Imagine a little boy born in the late 1870s to a family of well-educated Polish aristocrats, surrounded by eight siblings. Living in their small family village, he adores his kin and genuinely believes in God; he even wants to become a Catholic priest. What do you think – how would his life turn out?
This quiet Catholic boy turned into a ruthless atheist revolutionary and executioner. His name was Felix Dzerzhinsky, and in the 1920s, as he later would write in a letter to his sister, “for many, there is no name more horrifying than mine.”
From prison to power
In 1895, Dzerzhinsky joined a local Marxist group. The authorities expelled the young man from the gymnasium where he studied on charges of revolutionary activity, thus starting down a long path of struggle against Tsarist Russia (at that time, Poland was under its control).
As a member of the Russian Social Democratic Labor Party, he spent 11 years in prison and exile. He was freed only after the February Revolution of 1917 and joined the Bolsheviks, successfully seizing power in October 1917.
Lenin highly valued his iron will and abilities, and on Dec. 20, 1917, the Bolshevik government appointed Dzerzhinsky the director of the newly-formed security services –the All-Russia Extraordinary Commission to Combat Counter-revolution and Sabotage. known by its acronym, Cheka. It was the predecessor of all Soviet security services: OGPU, NKVD, KGB, and their Russian successor, the FSB.
“Knight of the proletariat”
Times were hard for the Bolsheviks in 1917 – 1922, when they had to fight the Civil War against anti-Communist forces. The Cheka was tasked with suppressing any manifestation of counter-revolution. The Chekists had unlimited powers, and they could arrest and execute practically anyone, relying on the judgment of very brief “revolutionary trials.”
As head of this system, Dzerzhinsky behaved brutally. “Arrested conspirators should be executed as fast as possible,” he once wrote to his subordinate in Ukraine. “Don’t be too bothered with trials. Shoot them.” At the same time, in his orders one finds appeals not to be excessive and to jail only those whose guilt is indisputable.
Cold and restrained, Dzerzhinsky was serving his government and signing execution orders with a firm belief that he was on the right side of history. An ascetic in everyday life, with his peaky and long face, he looked like a crusader devoted to his mission.

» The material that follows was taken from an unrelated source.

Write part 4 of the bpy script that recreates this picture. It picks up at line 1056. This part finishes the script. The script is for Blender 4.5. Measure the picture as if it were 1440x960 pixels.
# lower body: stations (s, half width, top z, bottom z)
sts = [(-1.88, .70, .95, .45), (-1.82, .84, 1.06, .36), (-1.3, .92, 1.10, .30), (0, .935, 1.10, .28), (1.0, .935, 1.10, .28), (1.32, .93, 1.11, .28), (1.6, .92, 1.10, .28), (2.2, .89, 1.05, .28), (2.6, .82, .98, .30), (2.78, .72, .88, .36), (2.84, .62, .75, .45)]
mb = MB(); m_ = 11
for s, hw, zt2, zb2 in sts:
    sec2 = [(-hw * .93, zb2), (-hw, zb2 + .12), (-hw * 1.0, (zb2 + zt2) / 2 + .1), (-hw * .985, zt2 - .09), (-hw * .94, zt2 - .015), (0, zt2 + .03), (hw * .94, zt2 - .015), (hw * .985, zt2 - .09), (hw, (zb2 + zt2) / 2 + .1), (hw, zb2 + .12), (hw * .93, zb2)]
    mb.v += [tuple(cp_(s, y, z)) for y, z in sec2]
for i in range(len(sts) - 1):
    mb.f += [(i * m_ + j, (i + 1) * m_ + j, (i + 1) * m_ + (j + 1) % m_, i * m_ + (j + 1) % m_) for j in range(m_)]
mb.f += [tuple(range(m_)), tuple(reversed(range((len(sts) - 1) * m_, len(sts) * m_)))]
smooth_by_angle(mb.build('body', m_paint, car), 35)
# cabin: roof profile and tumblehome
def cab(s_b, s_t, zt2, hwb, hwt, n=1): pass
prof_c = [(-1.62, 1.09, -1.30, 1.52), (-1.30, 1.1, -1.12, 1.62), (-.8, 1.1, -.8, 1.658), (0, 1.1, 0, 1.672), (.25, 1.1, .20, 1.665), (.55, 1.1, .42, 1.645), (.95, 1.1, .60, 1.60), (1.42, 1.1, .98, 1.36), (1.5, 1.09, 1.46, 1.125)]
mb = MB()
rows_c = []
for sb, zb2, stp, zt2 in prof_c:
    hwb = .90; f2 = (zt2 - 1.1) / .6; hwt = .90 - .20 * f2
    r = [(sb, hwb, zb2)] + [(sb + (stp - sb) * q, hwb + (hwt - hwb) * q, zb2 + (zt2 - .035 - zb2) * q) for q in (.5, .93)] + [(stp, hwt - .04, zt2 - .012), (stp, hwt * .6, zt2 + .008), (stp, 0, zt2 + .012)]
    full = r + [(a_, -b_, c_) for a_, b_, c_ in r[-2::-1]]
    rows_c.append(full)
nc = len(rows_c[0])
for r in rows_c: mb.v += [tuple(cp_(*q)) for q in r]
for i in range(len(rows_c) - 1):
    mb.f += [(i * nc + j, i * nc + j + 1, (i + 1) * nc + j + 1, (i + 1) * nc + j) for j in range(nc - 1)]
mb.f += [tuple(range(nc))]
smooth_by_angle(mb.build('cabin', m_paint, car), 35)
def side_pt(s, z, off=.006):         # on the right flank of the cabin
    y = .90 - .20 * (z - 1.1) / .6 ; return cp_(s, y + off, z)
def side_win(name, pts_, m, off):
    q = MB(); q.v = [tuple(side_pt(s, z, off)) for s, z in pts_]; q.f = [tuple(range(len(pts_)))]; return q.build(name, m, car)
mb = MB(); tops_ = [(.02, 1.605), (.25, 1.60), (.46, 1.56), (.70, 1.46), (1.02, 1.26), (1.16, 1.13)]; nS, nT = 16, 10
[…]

Fellow Bolshevik and future authoritarian leader Joseph Stalin called Dzerzhinsky, after he died of a heart attack in 1926, “a devoted knight of the proletariat,” but the other nickname, “Iron Felix,” grew even more popular.
Blood on his hands
Historians argue about the number of people killed during the so-called “Red Terror” of the Civil War, which the Cheka was responsible for to a large extent. Estimates range from 50,000 people to more than one million, depending on the methodology used.
Unsurprisingly, the founder of the Cheka has a dark reputation, at least among the liberal segment of modern Russian society. Leonid Mlechin, a journalist and a historian, wrote in his article on “Iron Felix”: “He considered himself free of any moral norms.” According to Mlechin, Dzerzhinsky founded a system of violence which would be later used by Stalin to carry out his brutal repressions in the 1930s.
Positive legacy
At the same time, those who support Dzerzhinsky point out that Soviet security services didn’t only repress society but also protected it. Alexander Zdanovich, a historian and a retired FSB officer, said: “Dzerzhinsky founded a security service, one of the most powerful in the 20th century. It would be counterproductive to paint a portrait of this extraordinary man in black only.”
He also reminded that in 1924-1926 Dzerzhinsky worked as an economist and demonstrated quite impressive skills. Apart from that, the top Chekist supervised the establishment of a system of orphanages and child communes, which helped to solve the problem of child homelessness, which was very acute after the Civil War. “I love children like I love no one else,” he wrote in a letter.
War of monuments
Controversial as it was, Dzerzhinsky’s legacy remains a bone of contention long after his death. In August 1991, shortly before the collapse of the USSR, the Moscow authorities removed his monument (erected in 1958) from Lubyanskaya Square where it stood in front of KGB headquarters. That was the only way to prevent furious protesters from demolishing the symbol of government control.
Even today, public disputes flare up occasionally, whether or not “Iron Felix” should be returned to his former space on Lubyanka. A poll conducted in 2015 by the Levada Center showed that 49 percent of respondents approve of putting Dzerzhinsky back, but the authorities have not yet acted.
Currently, Dzerzhinsky’s monument is standing in the Museon Park in Moscow along with other 'retired' Communist leaders' statues. Anyone can visit and enjoy “Iron Felix”: just as tall, grim and cold as he was when alive.